During his time at Colgate, Fogle appeared to have been a member of the Phi Delta Theta fraternity, tutored students in Arabic, and helped arrange for a comedian from the popular US comedy news program “The Daily Show” to give a lecture at the university, according to his online footprint.


In the fraternity’s Winter 2010-2011 newsletter, an alumni update entry for Fogle states that he “sends his greetings from Virginia!” and lists the address of a McLean, Virginia, address at which fellow members can write to him.


A cached 2004 bulletin board entry from Colgate’s website also indicates that he tutored fellow students in basic Arabic during his time at the university.


During his first year at Colgate, meanwhile, Fogle served on a student lecture series committee that brought comedian and former Daily Show correspondent Mo Rocca to campus to give a speech.


“Not only is Mo Rocca a comedian, but he is extremely talented and well known,” Fogle was quoted in the university student newspaper, the Colgate Maroon-News, as saying. “ … When he’s on the show, he’s absolutely hilarious, so people are going to come to see a celebrity and laugh really hard.”


Information publicly available about Fogle does not indicate when he may have taken an interest specifically in Russia.


The US State Department has only confirmed that Fogle is an employee at the US Embassy in Moscow, but the FSB released a photograph this week of his diplomatic card issued by the Russia Foreign Ministry that is valid from April 2011 to April 2014.


Phil Harris, who told the Wall Street Journal that he is a friend of Fogle’s in the St. Louis area, said he last met with the diplomat toward the end of December and that the two men fired shotguns and played poker together.

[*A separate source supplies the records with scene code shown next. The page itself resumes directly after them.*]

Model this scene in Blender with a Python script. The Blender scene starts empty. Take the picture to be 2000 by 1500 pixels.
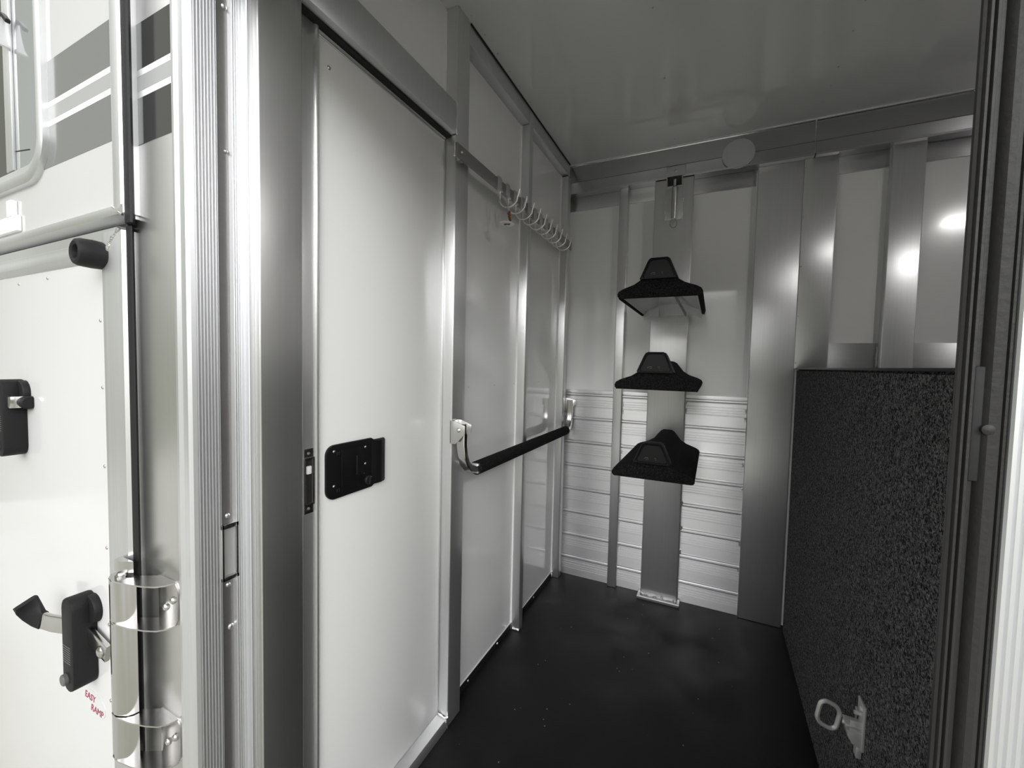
import bpy, bmesh, math, random
from mathutils import Vector, Matrix
random.seed(7)
C = bpy.context.scene.collection
scene = bpy.context.scene

# ------------------------------------------------------------------ camera
cam_d = bpy.data.cameras.new('camera'); cam = bpy.data.objects.new('camera', cam_d); C.objects.link(cam)
R_ = Vector((0.9013238, 0.4326250, 0.0212376)); U_ = Vector((-0.0398498, 0.0339996, 0.9986270)); F_ = Vector((-0.4313089, 0.9009327, -0.0478847))
M = Matrix(((R_.x, U_.x, -F_.x, 0), (R_.y, U_.y, -F_.y, 0), (R_.z, U_.z, -F_.z, 1.15), (0, 0, 0, 1)))
cam.matrix_world = M
cam_d.sensor_width = 36; cam_d.lens = 818.4 * 36 / 2000; cam_d.clip_start = 0.02
scene.camera = cam
# ------------------------------------------------------------------ exposure
vs = scene.view_settings
scene.display_settings.display_device = 'sRGB'
vs.view_transform = 'Standard'; vs.look = 'None'; vs.gamma = 1; vs.use_curve_mapping = False
vs.exposure = 0.84
# ------------------------------------------------------------------ sky
GLOW_DIR = (.42, -.85, .30); GLOW = 2.7; GLOW_EDGE = .72
world = bpy.data.worlds.new('overcast_sky'); scene.world = world; world.use_nodes = True
nt = world.node_tree; N = nt.nodes; L = nt.links; N.clear()
out = N.new('ShaderNodeOutputWorld'); bg = N.new('ShaderNodeBackground'); tc = N.new('ShaderNodeTexCoord')
sep = N.new('ShaderNodeSeparateXYZ'); L.new(tc.outputs['Generated'], sep.inputs[0])
noi = N.new('ShaderNodeTexNoise'); noi.inputs['Scale'].default_value = 9; noi.inputs['Detail'].default_value = 6
L.new(tc.outputs['Generated'], noi.inputs['Vector'])
ma = N.new('ShaderNodeMath'); ma.operation = 'MULTIPLY_ADD'; ma.inputs[1].default_value = -0.10; L.new(noi.outputs[0], ma.inputs[0]); L.new(sep.outputs['Z'], ma.inputs[2])
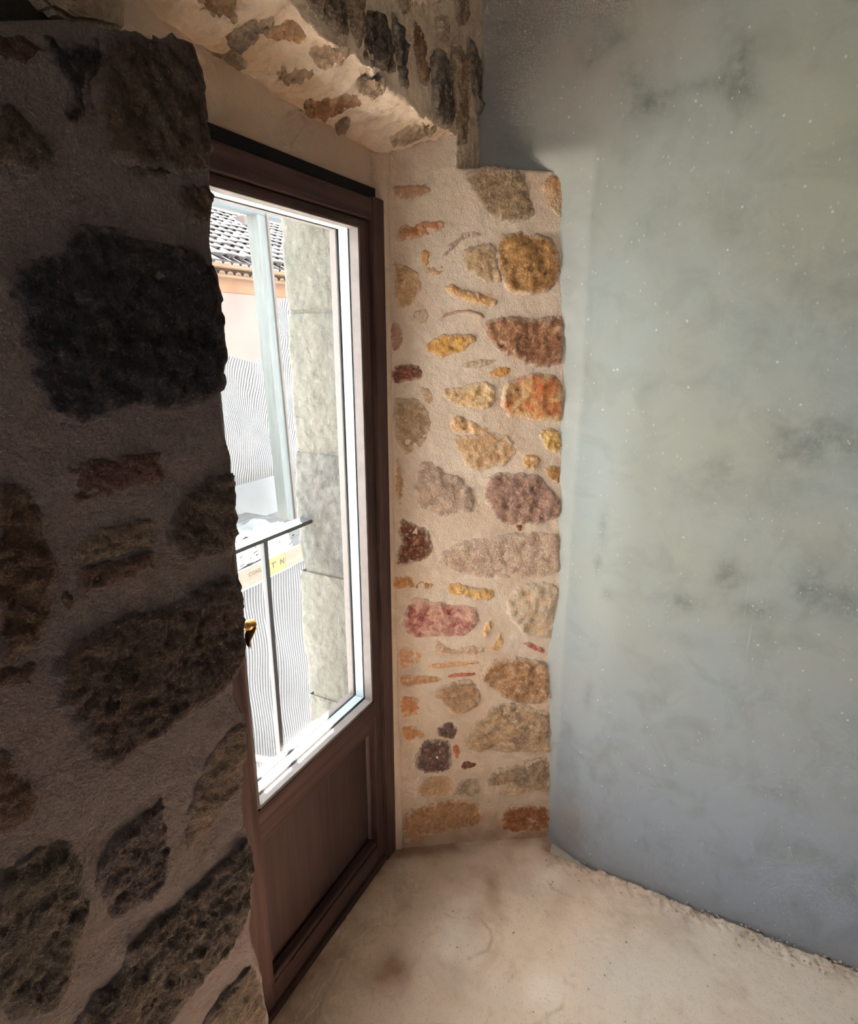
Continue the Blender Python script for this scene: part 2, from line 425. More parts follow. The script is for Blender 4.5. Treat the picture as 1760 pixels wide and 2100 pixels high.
# ================================================================== PLASTERED SIDE WALL (wall_right)
EDGE_PX = [(1157, 345), (1150, 480), (1153, 600), (1155, 700), (1153, 860), (1152, 1010), (1148, 1150), (1147, 1200), (1133, 1300), (1126, 1340), (1126, 1450), (1128, 1540), (1129, 1620), (1128, 1700), (1128, 1730)]
_ej = [on_j(x, y) for x, y in EDGE_PX]
EZ = np.array([p[2] for p in _ej])[::-1]; EX = np.array([p[0] for p in _ej])[::-1]
def plaster_mat():
    m = NT('limewashed_plaster')
    n1 = m.noise(2.6, 5, 0.55); n2 = m.noise(9, 6, 0.6, m.coord(off=(2, 5, 1)), 0.6); n3 = m.noise(120, 4, 0.7)
    c = m.mix(m.ramp(n1, 0.38, 0.64), alb(176, 178, 166), alb(172, 180, 176))
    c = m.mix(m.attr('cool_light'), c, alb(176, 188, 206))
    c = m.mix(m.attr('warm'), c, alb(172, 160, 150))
    c = m.mix(m.ramp(n2, 0.48, 0.72, 0, 0.6), c, alb(150, 155, 148))
    st = m.attr('stain'); sn = m.noise(40, 6, 0.7, m.coord(off=(9, 9, 9)))
    c = m.mix(m.math('MULTIPLY', st, m.ramp(sn, 0.32, 0.6, 0.2, 1.0)), c, alb(106, 110, 104))
    c = m.mix(m.attr('white'), c, alb(198, 200, 192))
    vo = m.n('ShaderNodeTexVoronoi'); vo.inputs['Scale'].default_value = 26
    m.link(m.coord(scale=(1, 1, 0.85)), vo.inputs['Vector'])
    sp = m.math('MULTIPLY', m.ramp(vo.outputs['Distance'], 0.045, 0.085, 1, 0), m.ramp(m.noise(6, 3, .5, m.coord(off=(1, 2, 3))), 0.40, 0.5))
    vo2 = m.n('ShaderNodeTexVoronoi'); vo2.inputs['Scale'].default_value = 60
    m.link(m.coord(scale=(1, 1, 0.6), off=(.3, .1, .2)), vo2.inputs['Vector'])
    sp2 = m.math('MULTIPLY', m.ramp(vo2.outputs['Distance'], 0.06, 0.13, 0.75, 0), m.ramp(m.noise(5, 3, .5, m.coord(off=(7, 2, 3))), 0.44, 0.54))
    c = m.mix(m.math('MAXIMUM', sp, sp2), c, alb(215, 217, 208))
    # faint vertical and slanted scrapes
    sc = m.noise(1, 3, 0.6, m.coord(scale=(1, 160, 5), rot=(0.08, 0, 0)))
    c = m.mix(m.math('MULTIPLY', m.ramp(sc, 0.66, 0.72, 0, 0.5), m.ramp(m.noise(3.5, 2), 0.5, 0.65)), c, alb(202, 204, 198))
    c = m.mix(1.0, c, (0.80, 0.81, 0.83), 'MULTIPLY')
    m.bump(m.math('ADD', m.math('MULTIPLY', n3, 0.25), n2), 0.35, 0.006)
    return m.done(c, 0.85)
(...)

“He worked for the government and he did something he didn’t talk about, really,” Harris said, the Wall Street Journal reported.


Casewit told RIA Novosti that he and Fogle had lost touch after the 2005 internship, but that when he saw pictures of the diplomat splashed across the internet and television, he instantly recognized his old cubicle mate.


He likened Fogle to the title character of the “Bourne” movies, a trilogy of Hollywood blockbusters starting actor Matt Damon as a swashbuckling spy.


“It’s the coolest thing to say, you know, that I interned with Jason Bourne,” Casewit said.